— BEGIN Recorded data —

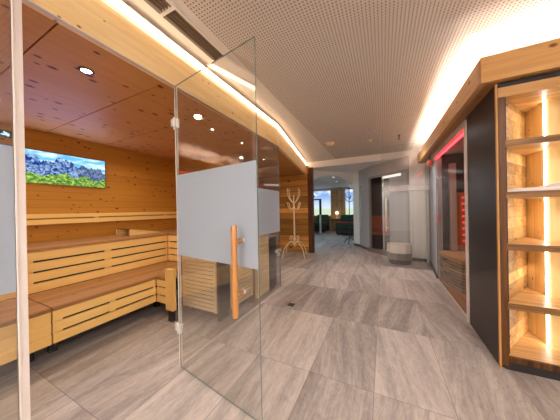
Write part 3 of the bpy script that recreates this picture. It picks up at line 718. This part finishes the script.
# curved basin
def arc_pts(cx, cy, r0, r1, a0, a1, n=12):
    return [(cx+r1*math.cos(a0+(a1-a0)*k/n), cy+r1*math.sin(a0+(a1-a0)*k/n)) for k in range(n+1)]
t = empty('foot_basin', (.28, 5.18, 0), 'curved white basin on a grey base in front of the steam cabin', 'basin')
def basin_plan(g):
    return [(.09-g, 5.36), (.06-g, 5.25-g*.5), (.12-g*.5, 5.10-g), (.24, 5.03-g), (.40, 5.04-g), (.50+g*.3, 5.12-g), (.53+g*.3, 5.24), (.53+g*.3, 5.38), (.45, 5.40)]
b = B(); b.prism(basin_plan(-.03), 0, .10); part(b, 'plinth', M['black'], t, 'black plinth')
b = B(); b.prism(basin_plan(-.005), .10, .24); part(b, 'base', M['stonegrey'], t, 'grey band')
def ringed(pl, z0, z1, b):
    c = Vector((.30, 5.24)); inn = [tuple(c+(Vector(p)-c)*.78) for p in pl]; n = len(pl)
    V = [[b.bm.verts.new((p[0], p[1], z)) for p in q] for q, z in ((pl, z0), (pl, z1), (inn, z1), (inn, z1-.05))]
    for u, w in zip(V, V[1:]):
        for i in range(n): b.bm.faces.new((u[i], u[(i+1) % n], w[(i+1) % n], w[i]))
    b.bm.faces.new(V[0]); b.bm.faces.new(V[-1])
b = B(); ringed(basin_plan(0.0), .24, .42, b); part(b, 'bowl', M['ceramic'], t, 'white ceramic bowl')
# long chrome handle on the grey wall
t = empty('bar_handle', (-.55, 6.7, 1.0), 'tall thin metal bar on the grey wall beside the arch', 'handle')
b = B(); b.tube([(-.585, 6.70, .50), (-.585, 6.70, 1.85)], .014, 8); part(b, 'bar', M['alu'], t)
for z in (.6, 1.75):
    b = B(); b.tube([(-.585, 6.70, z), (-.51, 6.72, z)], .009, 8); part(b, 'bracket', M['alu'], t)
# glass screen across
t = empty('glass_partition', (.43, 4.88, 0), 'clear glass screen with narrow satin band in front of the steam cabin', 'glass partition')
b = B(); pane(b, -.02, .795, 4.865, 4.875, .002, LZ+.1); part(b, 'glass_pane', GM, t)
b = B(); b.box(-.015, .79, 4.862, 4.864, 1.515, 1.63); part(b, 'satin_band', M['satin'], t, 'narrow satin band')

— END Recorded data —

Required task: Using the data above, print every line exactly, omitting pictures.

Answer for this exercise:
Write part 3 of the bpy script that recreates this picture. It picks up at line 718. This part finishes the script.
# curved basin
def arc_pts(cx, cy, r0, r1, a0, a1, n=12):
    return [(cx+r1*math.cos(a0+(a1-a0)*k/n), cy+r1*math.sin(a0+(a1-a0)*k/n)) for k in range(n+1)]
t = empty('foot_basin', (.28, 5.18, 0), 'curved white basin on a grey base in front of the steam cabin', 'basin')
def basin_plan(g):
    return [(.09-g, 5.36), (.06-g, 5.25-g*.5), (.12-g*.5, 5.10-g), (.24, 5.03-g), (.40, 5.04-g), (.50+g*.3, 5.12-g), (.53+g*.3, 5.24), (.53+g*.3, 5.38), (.45, 5.40)]
b = B(); b.prism(basin_plan(-.03), 0, .10); part(b, 'plinth', M['black'], t, 'black plinth')
b = B(); b.prism(basin_plan(-.005), .10, .24); part(b, 'base', M['stonegrey'], t, 'grey band')
def ringed(pl, z0, z1, b):
    c = Vector((.30, 5.24)); inn = [tuple(c+(Vector(p)-c)*.78) for p in pl]; n = len(pl)
    V = [[b.bm.verts.new((p[0], p[1], z)) for p in q] for q, z in ((pl, z0), (pl, z1), (inn, z1), (inn, z1-.05))]
    for u, w in zip(V, V[1:]):
        for i in range(n): b.bm.faces.new((u[i], u[(i+1) % n], w[(i+1) % n], w[i]))
    b.bm.faces.new(V[0]); b.bm.faces.new(V[-1])
b = B(); ringed(basin_plan(0.0), .24, .42, b); part(b, 'bowl', M['ceramic'], t, 'white ceramic bowl')
# long chrome handle on the grey wall
t = empty('bar_handle', (-.55, 6.7, 1.0), 'tall thin metal bar on the grey wall beside the arch', 'handle')
b = B(); b.tube([(-.585, 6.70, .50), (-.585, 6.70, 1.85)], .014, 8); part(b, 'bar', M['alu'], t)
for z in (.6, 1.75):
    b = B(); b.tube([(-.585, 6.70, z), (-.51, 6.72, z)], .009, 8); part(b, 'bracket', M['alu'], t)
# glass screen across
t = empty('glass_partition', (.43, 4.88, 0), 'clear glass screen with narrow satin band in front of the steam cabin', 'glass partition')
b = B(); pane(b, -.02, .795, 4.865, 4.875, .002, LZ+.1); part(b, 'glass_pane', GM, t)
b = B(); b.box(-.015, .79, 4.862, 4.864, 1.515, 1.63); part(b, 'satin_band', M['satin'], t, 'narrow satin band')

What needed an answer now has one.